Copy all lines below exactly as written. Leave pictures out.

Dataset excerpt –
* * * * *

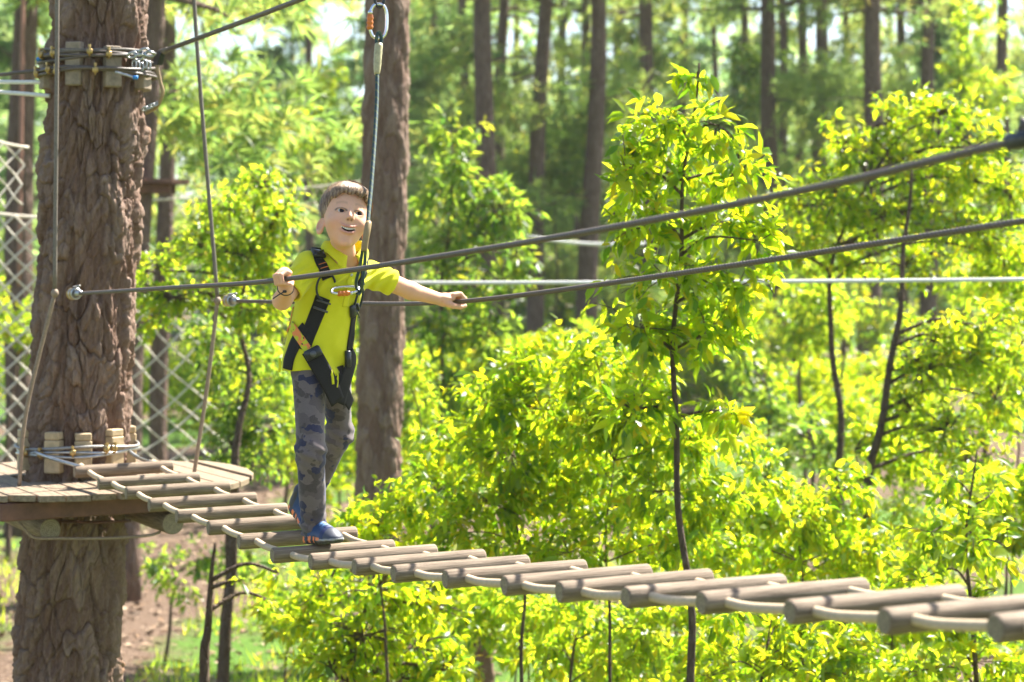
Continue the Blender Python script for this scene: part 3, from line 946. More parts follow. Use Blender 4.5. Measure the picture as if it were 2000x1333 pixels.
# further saplings filling the slope behind
FILL = [
    (1080, 620, 48, 95, 90, "pale green shrub below the white rope behind the sapling"),
    (1180, 560, 50, 70, 90, "dim shrub between the twin pines and the tall sapling"),
    (1560, 640, 22, 90, 90, "soft green shrub right of the sapling under the white rope"),
    (1500, 760, 19, 80, 80, "blurred shrub low in the clearing right of the sapling"),
    (1640, 560, 26, 80, 60, "faint shrub under the middle of the white rope"),
    (1930, 560, 21, 90, 70, "shrub near the right edge just under the white rope"),
    (1580, 860, 17, 80, 50, "low blurred shrub in the bright clearing"),
    (1760, 940, 15, 80, 60, "low shrub between the leaning sapling and the right corner"),
    (700, 640, 30, 60, 90, "faint shrub hidden behind the boy's pine"),
    (560, 800, 26, 50, 90, "pale far shrub just left of the boy's legs"),
    (20, 640, 22, 70, 80, "dim shrub behind the left rope net"),
    (560, 280, 30, 90, 70, "pale leafy treetop above and left of the boy's head"),
    (430, 250, 34, 80, 110, "pale leafy treetop between the overhead cable and hanging rope"),
    (640, 200, 36, 70, 120, "hazy treetop left of the boy's pine near the carabiner"),
    (1080, 280, 40, 60, 80, "hazy leafy top behind the bare pine trunks in the middle"),
    (1430, 180, 45, 80, 90, "hazy leafy top left of the sapling's neighbour pines"),
    (1920, 120, 38, 80, 90, "hazy green treetop in the upper right corner"),
]
for i, (cx_, cy_, d, rx, ry, lab) in enumerate(FILL):
    rs = np.random.RandomState(600 + i)
    cl = [(cx_ + rs.uniform(-.8, .8) * rx, cy_ + rs.uniform(-.8, .9) * ry, rx * rs.uniform(.45, .65), ry * rs.uniform(.4, .6)) for k in range(6)]
    gy = 520 + (CAMZ - 0.0) * FPX / d
    plant("small_tree" if cy_ < 500 else "shrub", lab, "tree" if cy_ < 500 else "shrub", d,
          [(cx_ + rs.uniform(-15, 15), min(gy - 5, cy_ + ry + 260)), (cx_ + 5, cy_ + ry), (cx_, cy_)], cl,
          'leaf_mid' if i % 3 else 'leaf_dark', 700 + i, leaf=0.0042 * d if d > 24 else 0.10, dens=0.6, stem_r=0.03, depth=0.8, twig=False)

for i in range(26):
    rs = np.random.RandomState(1200 + i)
    d = 24 + 22 * rs.uniform(); cx_ = -40 + 2080 * (i + rs.uniform(0, 1)) / 26; h_ = rs.uniform(0.9, 2.4)
    gz = float(ground_z((cx_ - 1000) / FPX * d, d)); gy = 520 + (CAMZ - gz) * FPX / d; pp_ = FPX / d
    cl = [(cx_ + rs.uniform(-1, 1) * .9 * pp_, gy - pp_ * rs.uniform(.3, 1) * h_, pp_ * rs.uniform(.35, .6), pp_ * rs.uniform(.3, .5)) for k in range(6)]
    plant("bush", "small blurred green bush in the far undergrowth", "bush", d, [(cx_, gy - 2), (cx_ + 2, gy - pp_ * .4), (cx_, gy - pp_ * h_ * .8)], cl,
          'leaf_mid' if i % 2 else 'leaf_near', 1300 + i, leaf=0.0042 * d, dens=0.6, stem_r=0.02, group="far undergrowth bushes", twig=False)

# grass growing on the clearing, seen below the platform
def grass():
    rs = np.random.RandomState(3)
    n = 26000
    y = rs.uniform(11, 34, n); x = (rs.uniform(-150, 1300, n) - 1000) / FPX * y * 1.15
    q = np.stack([x, y, 0 * x], -1)
    keep = (snoise(q, 4, 3, 0.12) + 0.5 * snoise(q, 6, 2, .6)) > 0.10
    keep &= np.abs(x + 3.2 + .6) > 0.75
    x, y = x[keep], y[keep]; n = len(x)
    z = ground_z(x, y) - 0.01
    C = np.stack([x, y, z], -1)
    a = rs.uniform(0, 6.28, n); h = rs.uniform(.06, .2, n); w = rs.uniform(.006, .012, n)
    s = np.stack([np.cos(a), np.sin(a), 0 * a], -1) * w[:, None]
    tip = C + np.stack([rs.normal(scale=.05, size=n), rs.normal(scale=.05, size=n), h], -1)
    V = np.stack([C - s, C + s, tip], 1).reshape(-1, 3)
    me = new_mesh("grass", V, np.arange(3 * n).reshape(-1, 3)); fattr(me, "rnd", np.repeat(rs.uniform(0, 1, n), 3))
    o = link("grass", me, M['leaf_mid'], sm=False)
    o["kind"] = "stuff"; o["label"] = "bright grass growing in patches on the clearing below"; o["category"] = "grass"
grass()

def litter():
    rs = np.random.RandomState(14)
    n = 9000
    y = rs.uniform(11, 32, n); x = (rs.uniform(-100, 1000, n) - 1000) / FPX * y * 1.15
    C = np.stack([x, y, ground_z(x, y) + rs.uniform(.005, .03, n)], -1)
    a = rs.uniform(0, 6.28, n)
    D = np.stack([np.cos(a), np.sin(a), rs.uniform(-.3, .3, n)], -1)
    Dn, Sv, Nn = leaf_axes(D, rs)
    V, Fq, rnd = leaf_mesh(C, Dn, Sv, Nn, rs.uniform(.04, .12, n), rs, True)
    me = new_mesh("leaf_litter", V, Fq); fattr(me, "rnd", rnd)
    t = NT("dry_leaf_litter"); f = t.attr("rnd").outputs["Fac"]
    m = t.finish(t.ramp(f, [(0, (0.10, 0.055, 0.03)), (0.5, (0.24, 0.15, 0.09)), (1, (0.42, 0.32, 0.22))]), .8, spec=.2)
    o = link("leaf_litter", me, m, sm=False)
    o["kind"] = "stuff"; o["label"] = "dry brown leaves scattered over the ground below the platform"; o["category"] = "leaf litter"
litter()
# ================================================================= the ropes course
CDIR = np.array([0.481, -0.877, 0.0])          # along the bridge, towards the viewer
LDIR = np.array([0.877, 0.481, 0.0])           # across the bridge, to the right and away
UP = np.array([0, 0, 1.0])

def m_log():
    t = NT("weathered_log")
    v = t.coords((1.2, 9, 9))
    n1 = t.noise(v, 6, 6, 0.7)
    n2 = t.noise(t.coords((3, 60, 60)), 3, 5, 0.7)
    r = t.n("ShaderNodeObjectInfo").outputs["Random"]
    c = t.ramp(n1, [(0.28, (0.06, 0.042, 0.028)), (0.48, (0.19, 0.138, 0.092)), (0.72, (0.38, 0.295, 0.21))])
    c = t.mix(0.6, c, t.ramp(n2, [(0.33, (0.035, 0.025, 0.017)), (0.46, (0.16, 0.115, 0.076)), (0.68, (0.40, 0.315, 0.225))]))
    c = t.mix(t.math('MULTIPLY', r, 0.35), c, (0.21, 0.15, 0.10))
    return t.finish(c, 0.75, t.bump(t.math('ADD', n1, n2), 0.5, 0.004), spec=0.3)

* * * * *

In response –
Continue the Blender Python script for this scene: part 3, from line 946. More parts follow. Use Blender 4.5. Measure the picture as if it were 2000x1333 pixels.
# further saplings filling the slope behind
FILL = [
    (1080, 620, 48, 95, 90, "pale green shrub below the white rope behind the sapling"),
    (1180, 560, 50, 70, 90, "dim shrub between the twin pines and the tall sapling"),
    (1560, 640, 22, 90, 90, "soft green shrub right of the sapling under the white rope"),
    (1500, 760, 19, 80, 80, "blurred shrub low in the clearing right of the sapling"),
    (1640, 560, 26, 80, 60, "faint shrub under the middle of the white rope"),
    (1930, 560, 21, 90, 70, "shrub near the right edge just under the white rope"),
    (1580, 860, 17, 80, 50, "low blurred shrub in the bright clearing"),
    (1760, 940, 15, 80, 60, "low shrub between the leaning sapling and the right corner"),
    (700, 640, 30, 60, 90, "faint shrub hidden behind the boy's pine"),
    (560, 800, 26, 50, 90, "pale far shrub just left of the boy's legs"),
    (20, 640, 22, 70, 80, "dim shrub behind the left rope net"),
    (560, 280, 30, 90, 70, "pale leafy treetop above and left of the boy's head"),
    (430, 250, 34, 80, 110, "pale leafy treetop between the overhead cable and hanging rope"),
    (640, 200, 36, 70, 120, "hazy treetop left of the boy's pine near the carabiner"),
    (1080, 280, 40, 60, 80, "hazy leafy top behind the bare pine trunks in the middle"),
    (1430, 180, 45, 80, 90, "hazy leafy top left of the sapling's neighbour pines"),
    (1920, 120, 38, 80, 90, "hazy green treetop in the upper right corner"),
]
for i, (cx_, cy_, d, rx, ry, lab) in enumerate(FILL):
    rs = np.random.RandomState(600 + i)
    cl = [(cx_ + rs.uniform(-.8, .8) * rx, cy_ + rs.uniform(-.8, .9) * ry, rx * rs.uniform(.45, .65), ry * rs.uniform(.4, .6)) for k in range(6)]
    gy = 520 + (CAMZ - 0.0) * FPX / d
    plant("small_tree" if cy_ < 500 else "shrub", lab, "tree" if cy_ < 500 else "shrub", d,
          [(cx_ + rs.uniform(-15, 15), min(gy - 5, cy_ + ry + 260)), (cx_ + 5, cy_ + ry), (cx_, cy_)], cl,
          'leaf_mid' if i % 3 else 'leaf_dark', 700 + i, leaf=0.0042 * d if d > 24 else 0.10, dens=0.6, stem_r=0.03, depth=0.8, twig=False)

for i in range(26):
    rs = np.random.RandomState(1200 + i)
    d = 24 + 22 * rs.uniform(); cx_ = -40 + 2080 * (i + rs.uniform(0, 1)) / 26; h_ = rs.uniform(0.9, 2.4)
    gz = float(ground_z((cx_ - 1000) / FPX * d, d)); gy = 520 + (CAMZ - gz) * FPX / d; pp_ = FPX / d
    cl = [(cx_ + rs.uniform(-1, 1) * .9 * pp_, gy - pp_ * rs.uniform(.3, 1) * h_, pp_ * rs.uniform(.35, .6), pp_ * rs.uniform(.3, .5)) for k in range(6)]
    plant("bush", "small blurred green bush in the far undergrowth", "bush", d, [(cx_, gy - 2), (cx_ + 2, gy - pp_ * .4), (cx_, gy - pp_ * h_ * .8)], cl,
          'leaf_mid' if i % 2 else 'leaf_near', 1300 + i, leaf=0.0042 * d, dens=0.6, stem_r=0.02, group="far undergrowth bushes", twig=False)

# grass growing on the clearing, seen below the platform
def grass():
    rs = np.random.RandomState(3)
    n = 26000
    y = rs.uniform(11, 34, n); x = (rs.uniform(-150, 1300, n) - 1000) / FPX * y * 1.15
    q = np.stack([x, y, 0 * x], -1)
    keep = (snoise(q, 4, 3, 0.12) + 0.5 * snoise(q, 6, 2, .6)) > 0.10
    keep &= np.abs(x + 3.2 + .6) > 0.75
    x, y = x[keep], y[keep]; n = len(x)
    z = ground_z(x, y) - 0.01
    C = np.stack([x, y, z], -1)
    a = rs.uniform(0, 6.28, n); h = rs.uniform(.06, .2, n); w = rs.uniform(.006, .012, n)
    s = np.stack([np.cos(a), np.sin(a), 0 * a], -1) * w[:, None]
    tip = C + np.stack([rs.normal(scale=.05, size=n), rs.normal(scale=.05, size=n), h], -1)
    V = np.stack([C - s, C + s, tip], 1).reshape(-1, 3)
    me = new_mesh("grass", V, np.arange(3 * n).reshape(-1, 3)); fattr(me, "rnd", np.repeat(rs.uniform(0, 1, n), 3))
    o = link("grass", me, M['leaf_mid'], sm=False)
    o["kind"] = "stuff"; o["label"] = "bright grass growing in patches on the clearing below"; o["category"] = "grass"
grass()

def litter():
    rs = np.random.RandomState(14)
    n = 9000
    y = rs.uniform(11, 32, n); x = (rs.uniform(-100, 1000, n) - 1000) / FPX * y * 1.15
    C = np.stack([x, y, ground_z(x, y) + rs.uniform(.005, .03, n)], -1)
    a = rs.uniform(0, 6.28, n)
    D = np.stack([np.cos(a), np.sin(a), rs.uniform(-.3, .3, n)], -1)
    Dn, Sv, Nn = leaf_axes(D, rs)
    V, Fq, rnd = leaf_mesh(C, Dn, Sv, Nn, rs.uniform(.04, .12, n), rs, True)
    me = new_mesh("leaf_litter", V, Fq); fattr(me, "rnd", rnd)
    t = NT("dry_leaf_litter"); f = t.attr("rnd").outputs["Fac"]
    m = t.finish(t.ramp(f, [(0, (0.10, 0.055, 0.03)), (0.5, (0.24, 0.15, 0.09)), (1, (0.42, 0.32, 0.22))]), .8, spec=.2)
    o = link("leaf_litter", me, m, sm=False)
    o["kind"] = "stuff"; o["label"] = "dry brown leaves scattered over the ground below the platform"; o["category"] = "leaf litter"
litter()
# ================================================================= the ropes course
CDIR = np.array([0.481, -0.877, 0.0])          # along the bridge, towards the viewer
LDIR = np.array([0.877, 0.481, 0.0])           # across the bridge, to the right and away
UP = np.array([0, 0, 1.0])

def m_log():
    t = NT("weathered_log")
    v = t.coords((1.2, 9, 9))
    n1 = t.noise(v, 6, 6, 0.7)
    n2 = t.noise(t.coords((3, 60, 60)), 3, 5, 0.7)
    r = t.n("ShaderNodeObjectInfo").outputs["Random"]
    c = t.ramp(n1, [(0.28, (0.06, 0.042, 0.028)), (0.48, (0.19, 0.138, 0.092)), (0.72, (0.38, 0.295, 0.21))])
    c = t.mix(0.6, c, t.ramp(n2, [(0.33, (0.035, 0.025, 0.017)), (0.46, (0.16, 0.115, 0.076)), (0.68, (0.40, 0.315, 0.225))]))
    c = t.mix(t.math('MULTIPLY', r, 0.35), c, (0.21, 0.15, 0.10))
    return t.finish(c, 0.75, t.bump(t.math('ADD', n1, n2), 0.5, 0.004), spec=0.3)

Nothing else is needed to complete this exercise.